Data excerpt:
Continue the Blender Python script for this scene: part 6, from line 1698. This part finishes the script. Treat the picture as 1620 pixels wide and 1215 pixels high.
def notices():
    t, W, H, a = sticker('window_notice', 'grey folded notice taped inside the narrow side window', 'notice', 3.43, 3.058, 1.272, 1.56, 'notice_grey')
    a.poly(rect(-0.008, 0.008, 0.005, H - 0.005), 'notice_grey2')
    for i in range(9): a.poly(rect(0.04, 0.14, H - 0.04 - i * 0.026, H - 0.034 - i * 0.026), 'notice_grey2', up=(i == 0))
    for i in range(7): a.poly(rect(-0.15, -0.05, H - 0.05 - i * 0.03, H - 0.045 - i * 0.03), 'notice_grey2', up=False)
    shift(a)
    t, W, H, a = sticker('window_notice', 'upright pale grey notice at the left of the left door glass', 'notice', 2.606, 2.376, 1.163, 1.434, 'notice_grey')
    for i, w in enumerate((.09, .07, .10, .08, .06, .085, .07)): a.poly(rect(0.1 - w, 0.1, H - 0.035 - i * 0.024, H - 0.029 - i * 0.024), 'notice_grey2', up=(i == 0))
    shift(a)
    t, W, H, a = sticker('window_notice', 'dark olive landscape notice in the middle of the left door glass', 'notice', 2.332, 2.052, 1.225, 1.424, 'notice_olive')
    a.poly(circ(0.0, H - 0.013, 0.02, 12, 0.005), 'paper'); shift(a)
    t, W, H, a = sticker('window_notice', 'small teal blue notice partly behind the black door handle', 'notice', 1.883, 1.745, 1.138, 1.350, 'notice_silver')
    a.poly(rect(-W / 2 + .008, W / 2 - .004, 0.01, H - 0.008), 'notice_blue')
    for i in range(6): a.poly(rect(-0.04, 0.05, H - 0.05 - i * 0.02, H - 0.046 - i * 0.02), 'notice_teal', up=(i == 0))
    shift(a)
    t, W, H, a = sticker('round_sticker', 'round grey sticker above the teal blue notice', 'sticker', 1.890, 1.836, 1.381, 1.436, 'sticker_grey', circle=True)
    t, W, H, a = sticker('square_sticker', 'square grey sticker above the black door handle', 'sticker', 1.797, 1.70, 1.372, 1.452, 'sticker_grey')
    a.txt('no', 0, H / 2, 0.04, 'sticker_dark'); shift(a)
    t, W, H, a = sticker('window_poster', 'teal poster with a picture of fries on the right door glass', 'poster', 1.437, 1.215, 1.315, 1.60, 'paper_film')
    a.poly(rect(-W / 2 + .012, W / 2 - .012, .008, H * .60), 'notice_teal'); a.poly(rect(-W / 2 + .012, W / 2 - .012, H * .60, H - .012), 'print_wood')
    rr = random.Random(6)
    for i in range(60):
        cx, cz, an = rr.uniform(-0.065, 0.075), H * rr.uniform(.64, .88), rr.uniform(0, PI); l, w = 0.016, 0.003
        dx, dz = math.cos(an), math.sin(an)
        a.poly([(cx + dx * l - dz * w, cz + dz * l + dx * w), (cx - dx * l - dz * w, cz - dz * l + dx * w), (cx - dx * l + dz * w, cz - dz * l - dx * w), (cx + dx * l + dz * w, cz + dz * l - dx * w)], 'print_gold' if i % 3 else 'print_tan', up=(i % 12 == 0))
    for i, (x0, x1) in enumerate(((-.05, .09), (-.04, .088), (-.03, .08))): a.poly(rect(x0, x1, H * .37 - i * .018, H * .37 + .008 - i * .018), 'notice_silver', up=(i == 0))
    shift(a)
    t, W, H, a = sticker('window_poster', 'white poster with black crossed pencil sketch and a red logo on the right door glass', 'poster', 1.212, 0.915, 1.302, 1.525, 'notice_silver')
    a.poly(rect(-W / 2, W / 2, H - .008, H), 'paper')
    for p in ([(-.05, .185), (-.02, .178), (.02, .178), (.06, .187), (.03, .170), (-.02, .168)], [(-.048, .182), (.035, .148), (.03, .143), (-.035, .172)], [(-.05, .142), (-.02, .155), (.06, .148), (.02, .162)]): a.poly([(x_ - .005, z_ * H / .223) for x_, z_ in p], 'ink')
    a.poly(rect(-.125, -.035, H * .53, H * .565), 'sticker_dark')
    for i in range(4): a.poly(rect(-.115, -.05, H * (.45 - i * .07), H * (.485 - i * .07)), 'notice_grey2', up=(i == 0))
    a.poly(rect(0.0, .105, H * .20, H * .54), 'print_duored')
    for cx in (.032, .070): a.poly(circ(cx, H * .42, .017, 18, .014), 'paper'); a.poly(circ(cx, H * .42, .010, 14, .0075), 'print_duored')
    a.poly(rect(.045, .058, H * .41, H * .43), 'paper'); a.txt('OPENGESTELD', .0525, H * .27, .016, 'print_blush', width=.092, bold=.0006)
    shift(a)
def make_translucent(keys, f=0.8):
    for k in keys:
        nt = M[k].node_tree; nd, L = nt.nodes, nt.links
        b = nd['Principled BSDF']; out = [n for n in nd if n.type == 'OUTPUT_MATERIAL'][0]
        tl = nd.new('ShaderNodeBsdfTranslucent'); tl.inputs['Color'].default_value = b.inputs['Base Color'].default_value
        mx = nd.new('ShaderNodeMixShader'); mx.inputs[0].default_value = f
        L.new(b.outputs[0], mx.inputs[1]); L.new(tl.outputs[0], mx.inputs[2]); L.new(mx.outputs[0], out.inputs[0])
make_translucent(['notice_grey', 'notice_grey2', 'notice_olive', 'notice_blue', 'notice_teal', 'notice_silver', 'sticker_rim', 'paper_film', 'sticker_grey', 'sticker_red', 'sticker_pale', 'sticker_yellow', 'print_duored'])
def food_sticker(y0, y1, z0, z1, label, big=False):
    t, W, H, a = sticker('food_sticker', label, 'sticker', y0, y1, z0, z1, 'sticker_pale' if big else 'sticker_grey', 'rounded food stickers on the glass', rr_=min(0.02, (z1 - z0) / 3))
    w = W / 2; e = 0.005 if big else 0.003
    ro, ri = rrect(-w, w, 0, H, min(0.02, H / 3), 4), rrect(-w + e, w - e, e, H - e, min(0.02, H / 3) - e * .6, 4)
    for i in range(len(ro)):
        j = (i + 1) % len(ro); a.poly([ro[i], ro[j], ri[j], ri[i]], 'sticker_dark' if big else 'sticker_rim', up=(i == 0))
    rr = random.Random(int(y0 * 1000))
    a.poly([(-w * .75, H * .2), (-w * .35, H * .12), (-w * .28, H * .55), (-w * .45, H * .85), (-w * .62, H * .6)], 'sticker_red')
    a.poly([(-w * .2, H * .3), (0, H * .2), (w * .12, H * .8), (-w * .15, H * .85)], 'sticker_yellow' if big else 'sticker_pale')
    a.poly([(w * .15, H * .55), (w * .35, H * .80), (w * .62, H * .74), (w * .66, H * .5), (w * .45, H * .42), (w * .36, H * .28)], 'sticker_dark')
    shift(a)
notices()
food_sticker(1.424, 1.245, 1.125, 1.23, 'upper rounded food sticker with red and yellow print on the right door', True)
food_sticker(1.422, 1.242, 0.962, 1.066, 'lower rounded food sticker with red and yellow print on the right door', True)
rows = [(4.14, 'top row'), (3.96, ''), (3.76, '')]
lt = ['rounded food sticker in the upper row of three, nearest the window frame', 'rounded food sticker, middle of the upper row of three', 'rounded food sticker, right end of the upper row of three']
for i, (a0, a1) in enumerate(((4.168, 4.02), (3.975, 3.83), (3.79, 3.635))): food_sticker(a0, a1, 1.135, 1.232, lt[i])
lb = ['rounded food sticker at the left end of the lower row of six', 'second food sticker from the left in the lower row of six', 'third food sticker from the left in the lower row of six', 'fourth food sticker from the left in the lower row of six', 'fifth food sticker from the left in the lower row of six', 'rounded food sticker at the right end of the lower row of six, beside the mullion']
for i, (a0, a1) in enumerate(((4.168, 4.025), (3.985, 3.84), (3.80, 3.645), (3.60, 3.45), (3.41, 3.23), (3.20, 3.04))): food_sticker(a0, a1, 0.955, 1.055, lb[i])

To do: Which lines in the data above contain "from"? Show each one.

Solution for this problem:
Continue the Blender Python script for this scene: part 6, from line 1698. This part finishes the script. Treat the picture as 1620 pixels wide and 1215 pixels high.
lb = ['rounded food sticker at the left end of the lower row of six', 'second food sticker from the left in the lower row of six', 'third food sticker from the left in the lower row of six', 'fourth food sticker from the left in the lower row of six', 'fifth food sticker from the left in the lower row of six', 'rounded food sticker at the right end of the lower row of six, beside the mullion']